Peanut Butter and what?

By Becky Holland 

In “Southern Food,” Craig Claiborne wrote, “Nothing rekindles my spirits, gives comfort to my heart and mind, more than a visit to Mississippi … and to be regaled as I often have been, with a platter of fried chicken, field peas, collard greens, fresh corn on the cob, sliced tomatoes with French dressing … and to top it all off with a wedge of freshly baked pecan pie.”

Ah, my mouth is watering as I type that.

The term “comfort food,” which was added to Webster’s Dictionary in 1972, refers to “food prepared in a traditional style having a usually nostalgic or sentimental appeal.”

Basically, when you are sad or depressed or angry or sick, what do you do? You go to the kitchen. You go to the store. You go to McDonald’s or Starbucks.

Oh, don’t deny it. I have seen you there.

My mom makes the most delicious chicken spaghetti. It has been a staple in my family since way before I was born and we were living in Texas. In fact, that is what it is called – “Texas Spaghetti.” Mom discovered the recipe when my dad was pastor of a church there, and the dish seemed to be a favorite at all church socials.

That dish alone was responsible for curing all sorts of ailments, especially heartache and homesickness.

What really does it for me though is peanut butter. Forget chocolate, give me peanut butter.

Charlie Brown had it wrong when he said, “Nothing takes the taste out of peanut butter quite like unrequited love.”
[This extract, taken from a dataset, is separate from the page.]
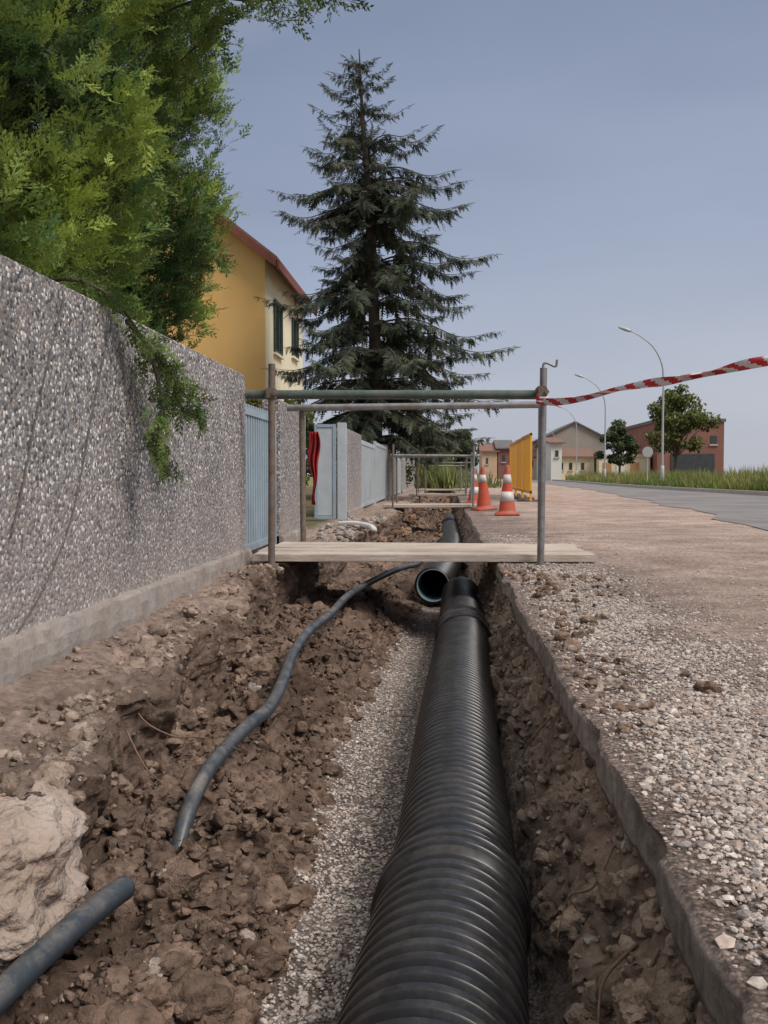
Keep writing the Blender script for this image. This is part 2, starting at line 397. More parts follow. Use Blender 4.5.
grass('tall_grass', xs, ys, np.zeros(n), np.clip(rng.uniform(.3, .8, n)*(1+pn*1.2), .1, 1.4), np.full(n, .05), np.array((.20,.22,.08))*rng.uniform(.6, 1.4, (n, 1)), kind='stuff', label='yellow green weeds where the trench ends', category='grass')

# ------------------------------------------------------------ rocks
def ico(sub):
    bm = bmesh.new(); bmesh.ops.create_icosphere(bm, subdivisions=sub, radius=1)
    bm.verts.ensure_lookup_table(); V = np.array([v.co[:] for v in bm.verts]); F = np.array([[v.index for v in f.verts] for f in bm.faces]); bm.free(); return V, F
def rand_rot(n):
    q = rng.normal(size=(n, 4)); q /= np.linalg.norm(q, axis=1)[:, None]; w, x, y, z = q.T
    return np.stack([1-2*(y*y+z*z), 2*(x*y-z*w), 2*(x*z+y*w), 2*(x*y+z*w), 1-2*(x*x+z*z), 2*(y*z-x*w), 2*(x*z-y*w), 2*(y*z+x*w), 1-2*(x*x+y*y)], 1).reshape(n, 3, 3)
def rocks(pos, size, sub, flat=.65, jit=.25, lumpy=0):
    n = len(pos); v, f = ico(sub); R = rand_rot(n)
    sc = rng.uniform(.65, 1.2, (n, 1, 3))
    T = v[None]*sc
    if lumpy:
        q = (T*1.0+rng.uniform(0, 900, (n, 1, 3))).reshape(-1, 3)
        d = fbm(q, 1.5, 4, 3, .6).reshape(n, len(v), 1); T = T*(1+lumpy*d)
    else: T = T*(1+rng.uniform(-jit, jit, (n, len(v), 1)))
    T = np.einsum('nij,nkj->nki', R, T); T[:, :, 2] *= flat
    T = T*size[:, None, None]+pos[:, None]
    Fi = (f[None]+(np.arange(n)*len(v))[:, None, None]).reshape(-1, 3)
    return T.reshape(-1, 3), Fi, len(v)
pal = np.array([(.46,.40,.36),(.39,.34,.30),(.31,.27,.245),(.45,.365,.31),(.49,.43,.385),(.38,.30,.25),(.25,.22,.21),(.56,.51,.46),(.44,.365,.315)])
def gravel(name, xs, ys, zs, size, sub=1, tint=1., **kw):
    pos = np.stack([xs, ys, zs], 1); V, Fi, nv = rocks(pos, size, sub)
    c = pal[rng.integers(0, len(pal), len(xs))]*rng.uniform(.78, 1.15, (len(xs), 1))*np.array(tint)
    return obj(name, V, Fi, M_stone, colors=np.repeat(c, nv, 0), **kw)
n = 52000
ys = .95*np.exp(rng.random(n)*math.log(9.5/.95)); w = .335+.36*rng.random(n)+np.abs(rng.normal(0, .25, n))
xs = w+.02
thin = fbm(np.stack([xs, ys, xs*0], 1), 2.2, 3, 8); keep = (thin*.9+rng.random(n)) > (xs-.45)*1.1; xs, ys = xs[keep], ys[keep]
und_y = np.interp(ys, Y, und); xs = xs+und_y*.5
sz = np.clip(rng.lognormal(math.log(.0047), .38, len(xs)), .0024, .013)
heap_z = .035*np.clip(1-((xs-.50)/.13)**2, 0, 1)*np.clip((1.45-ys)/.35, 0, 1)*rng.random(len(xs))
gravel('shoulder_gravel', xs, ys, surf(xs, ys, 16.5, 20.5)+sz*.25+heap_z*.6, sz, kind='stuff', label='loose grey crushed gravel beside the trench', category='gravel')
n = 11000
ys = 1.2*np.exp(rng.random(n)*math.log(10/1.2)); xs = rng.uniform(.8, 1., n)+ys*rng.random(n)*.32
sz = np.clip(rng.lognormal(math.log(.0036), .4, n), .002, .011)
gravel('scattered_gravel', xs, ys, surf(xs, ys, 16.5, 21.5)+sz*.2, sz, kind='stuff', label='scattered fine stones on the dusty roadside', category='gravel')
n = 26000
ys = 1.5*np.exp(rng.random(n)*math.log(8/1.5)); x0 = np.interp(ys, Y, xg); xs = x0-.05+(.22-x0)*rng.random(n)
keep = fbm(np.stack([xs, ys, xs*0], 1), 5, 3, 66) < .5; xs, ys = xs[keep], ys[keep]
sz = np.clip(rng.lognormal(math.log(.0044), .35, len(xs)), .0022, .010)
gravel('bedding_gravel', xs, ys, surf(xs, ys, 8.5, 12)+sz*.3, sz, tint=(1.08,1.08,1.09), kind='stuff', label='fine grey bedding gravel on the trench floor', category='gravel')
def clods(name, xs, ys, zs, sz, sub, base, pale=.05, lum=.75, **kw):
    pos = np.stack([xs, ys, zs], 1); V, Fi, nv = rocks(pos, sz, sub, .8, lumpy=lum)
    c = np.array(base)*rng.uniform(.68, 1.3, (len(xs), 1)); pl = rng.random(len(xs)) < pale; c[pl] = (.40,.33,.28)
    o = obj(name, V, Fi, M_clod, colors=np.repeat(c, nv, 0), smooth=False, **kw); return o
def mound_xy(n, y0, y1, p=.85):
    ys = y0*np.exp(rng.random(n)*math.log(y1/y0)); e = np.interp(ys, Y, edge)+.04; gq = np.interp(ys, Y, xg)-.01
    t = rng.random(n)**p; return e+(gq-e)*t, ys
def near_conduit(xs, ys, sz):
    cx = np.interp(ys, [1.1,1.5,1.8,2.0,2.12,2.4,2.62,3.0,3.4,3.9,4.6,5.3,6.0,6.9,7.9], [-.87,-.81,-.76,-.725,-.71,-.71,-.705,-.675,-.635,-.655,-.685,-.655,-.61,-.51,-.36])
    near = ys < 2.12
    return (np.abs(xs-cx) < np.where(near, .05, .028)+sz*1.1) & (near | (ys > 2.62)) | (near & (ys > 1.2) & (xs < cx+.12) & (sz > .018))
def heap(n, med, sig, lo, hi, p, sub, name, label, sink, pale=.04, lum=.85, ang=50):
    xs, ys = mound_xy(n, 1.35, 8.5, p)
    cl = fbm(np.stack([xs, ys, xs*0], 1), 3.0, 3, 19); kp = (cl+rng.normal(0, .3, n)) > -.15
    xs, ys = xs[kp], ys[kp]; sz = np.clip(rng.lognormal(math.log(med), sig, len(xs)), lo, hi)
    kp = ~near_conduit(xs, ys, sz); xs, ys, sz = xs[kp], ys[kp], sz[kp]
    o = clods(name, xs, ys, surf(xs, ys, 6.6, 10.3)+sz*sink, sz, sub, mound, pale, lum, kind='stuff', label=label, category='soil'); shade_auto(o, ang)
heap(260, .050, .32, .030, .09, .9, 4, 'soil_clods', 'large heaped dark brown clay clods in the trench', -.15, .0)
heap(1300, .023, .42, .010, .048, .9, 3, 'soil_clods', 'heaped brown clay clods in the trench', .05, .02)
heap(10000, .0072, .55, .0025, .020, .85, 2, 'soil_crumbs', 'small crumbled soil lumps in the trench', .15, .03, .9, 40)
n = 2600; ys = 1.2*np.exp(rng.random(n)*math.log(9/1.2)); e = np.interp(ys, Y, edge); t = rng.random(n)**.6; xs = -1.36+(e+1.34)*t
cl = fbm(np.stack([xs, ys, xs*0], 1), 4, 3, 29); kp = (cl+rng.normal(0, .25, n)) > .1; xs, ys = xs[kp], ys[kp]
sz = np.clip(rng.lognormal(math.log(.0065), .75, len(xs)), .0022, .045)
o = clods('ledge_rubble', xs, ys, surf(xs, ys, 4, 6)+sz*.1, sz, 3, (.32,.245,.195), .08, kind='stuff', label='rubble and crumbs along the wall footing', category='rubble'); shade_auto(o, 50)
parts = []
for cx, cy, r, m in [(.47,2.9,.13,50),(.52,3.9,.12,40),(.44,2.35,.09,30),(.60,4.8,.2,70),(.5,5.7,.2,80),(.42,3.4,.06,25),(.75,5.4,.25,60),(.7,2.6,.12,10)]:
    parts.append(np.stack([rng.normal(cx, r*.6, m), rng.normal(cy, r*1.6, m)], 1))
pp = np.concatenate(parts); pp = pp[pp[:, 0] > .36]; sz = np.clip(rng.lognormal(math.log(.009), .65, len(pp)), .003, .032)
o = clods('spilled_soil', pp[:, 0], pp[:, 1], surf(pp[:, 0], pp[:, 1], 16.5, 20.5)+sz*.3, sz, 3, (.23,.16,.12), kind='stuff', label='spilled brown clods on the gravel shoulder', category='soil'); shade_auto(o, 50)
def face_stones(n, ulo, uhi, med, sig, hi, base, sub, label, pl=.08):
    ys = 1.1*np.exp(rng.random(n)*math.log(7.5/1.1)); tt = rng.random(n)
    r = np.clip(np.searchsorted(Y, ys), 0, NR-1); js = np.array([np.argmin(np.abs(U-(ulo+(uhi-ulo)*q))) for q in tt]); pos = G[r, js]
    sz = np.clip(rng.lognormal(math.log(med), sig, n), .003, hi)
    V, Fi, nv = rocks(pos, sz, sub, .85, lumpy=.8); c = np.array(base)*rng.uniform(.75, 1.3, (n, 1)); c[rng.random(n) < pl] = (.42,.37,.32)
    o = obj('cut_face_stones', V, Fi, M_clod, colors=np.repeat(c, nv, 0), kind='stuff', label=label, category='rubble'); shade_auto(o, 50)
face_stones(1500, 12, 14.2, .008, .6, .03, (.32,.245,.19), 2, 'stones and lumps bedded in the cut earth face', .14)
face_stones(40, 12, 13.2, .030, .3, .048, (.31,.235,.18), 4, 'big lumps bulging from the cut earth face', 0)
face_stones(60, 6.8, 7.6, .038, .35, .07, (.235,.17,.13), 4, 'big lumps at the foot of the bank below the wall', 0)
face_stones(500, 5.6, 7.4, .007, .5, .022, (.28,.205,.16), 2, 'stones and lumps bedded in the bank below the wall')
n = 300; ys = rng.uniform(11, 38, n); xs = rng.choice([-1, 1], n)*rng.uniform(.2, .42, n)*1.2-.38; sz = rng.uniform(.025, .085, n)
V, Fi, nv = rocks(np.stack([xs, ys, -.45+.35*np.abs(xs+.38)], 1), sz, 3, .8, lumpy=.8)
o = obj('excavated_soil', V, Fi, M_clod, colors=np.repeat(np.array((.25,.165,.115))*rng.uniform(.7, 1.3, (n, 1)), nv, 0), kind='stuff', label='loose excavated lumps farther along the trench', category='soil')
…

Peanut butter takes the “taste out of” unrequited love, homesickness, loneliness, depression, sadness and whatever else may cause a frown on your face.

Especially if the peanut butter is joined by grape jelly and grilled in a sandwich.

I discovered this joyful sensation a few years ago when I ventured into the community center in Plains at the town’s annual Peanut Festival.

You get a piece of bread, whole wheat, low fat, put a little butter on each side, then spread the Jif low-fat peanut butter out and the low-sugar jelly, and throw it on the George Foreman grill.

It is a masterpiece that even Van Gogh would be in awe of.

I remember taking it from a little woman in an apron who was preparing it, then giving her a curious look. She told me, “Take it, and you’ll never look at peanut butter sandwiches the same way again.”

She was right.

The first bite took me back to the days of sitting at the kitchen table at my family’s home in Murphy, Texas, little legs swinging underneath me, listening to my mom and my older sister chatting about something, watching out the window for my best friend, Devona, to come get me so we could go play by the creek.

The next bite reminded me of days in Cochran, where I would go and visit my Grandma Madison, and she would whip together whatever we wanted to eat, and sit and listen to us as if she didn’t have a zillion other things to do, and she would give the best hugs. It also reminded of days when my mom would be out of town with the senior citizens she planned trips for, and Daddy, who’s celebrating his birthday today, would be the chef for the day.

Each bite was sweeter then the one before, and not just because of the physical taste, but the memories.

On Saturday, I went back to Plains for the Peanut Festival – the first time I have visited in more than a year. It was a fun time, and I was cautious as I walked back to the community center, wondering if the little lady with the apron would be back there, grilling up her peanut butter and jelly sandwiches.

The line out the door was long and winding and moved slower than a herd of turtles trying to get through a puddle of peanut butter, but when we finally got there, my traveling companion and I, I was almost sure that she wasn’t there. She wasn’t at the spot she was last year.

Following the line, I picked up various free material, kind of disappointed.

And then I saw her.

The peanut butter sandwiches were sizzling on the grill.

My eyes widened.

As if they knew I was close by, the sizzle of the sandwiches seemed to get louder and call my name.

They didn’t have to.

I was coming.

The little lady smiled.

“Welcome, would you like to try a peanut butter and jelly grilled sandwich?”

Looking like the dog on the commercial for those bacon strip treats, I am sure, all I could do was nod and hold out my hand.

She grinned.

“You’ll never look at a peanut butter sandwich the same way again.”

I had to laugh, and said thank you.

James A. Garfield, our nation’s 20th president, said, “Man cannot live by bread alone; he must have peanut butter.”